Best in Class Analysis

At Candriam, we took the lead in developing SRI investments in 1996 and, ever since, have continued to develop and improve our Best-in-Class approach to help investors benefit from both sustainable and financial added value:

  • carefully adding sustainable criteria to properly diversified portfolios;
  • investing in an in-house team of SRI analysts with a firm grasp of sector-specific challenges to ensure a sector-relevant weighting of sustainability themes; 
  • resulting in an in-depth, holistic SRI analysis procedure designed to select companies that have good stakeholder management and business models capable of coping with global sustainability trends, all the while respecting universally accepted norms.

Candriam’s SRI evaluation of companies thus includes a micro analysis of the companies’ stakeholder relations. It also includes the main macro trends in its SRI analysis.


The inclusion of global sustainability challenges in its SRI analysis is one of the innovative specificities of Candriam’s Best-in-Class approach. It enables the SRI analysts to take into account the main challenges with which companies are confronted, such as scarcity of resources.



Candriam’s comprehensive analysis is also unique in its in-depth knowledge of the stakes and challenges specific to each sector. This is where the appropriate weighting of each SRI criterion by sector becomes so important.  

These thorough analyses make it possible to determine how companies will be able to meet sustainable development challenges and to systematically pick the companies with the best SRI profiles in each sector. 


Best-in-Class country screening

In line with its company analysis, Candriam has also developed a Best-in-Class methodology for evaluating a country’s attitude toward sustainable development issues. More concretely, we examine a country’s ability to manage its human, natural and social capital in such a way as to maintain its present welfare without compromising the ability of future generations to ensure their own welfare, including their economic prosperity. 

Our SRI analysis procedure assesses this capability through two different assessments:
  • Compliance with recognised international norms and regulations.
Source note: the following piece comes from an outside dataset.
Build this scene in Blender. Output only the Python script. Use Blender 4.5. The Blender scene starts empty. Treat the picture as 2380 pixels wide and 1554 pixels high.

This reviews countries’ participation in international conventions that promote sustainable development and essential human and labour rights. We check whether the country has signed and ratified each of the 18 international conventions we selected. Compliance with the Freedom House Index is also checked in order to ensure that the level of democracy and political freedom is satisfactory.

  • Considering this is not sufficient to have a complete assessment of a country’s pattern of development, this compliance check is completed by –again- the best-in-class approach, whereby countries are assessed on their capital, the latter broadly defined as “any resource that can generate a stream of benefits over time”


The main challenge when comparing countries’ sustainability lies in taking into account countries’ specificities: population, territories, amount of resources available, size of their land, etc. In order to avoid these biases, we use context indicators. For each of these, we look at each country’s exposure and available resources. This two-step assessment identifies the SRI investable universe for countries.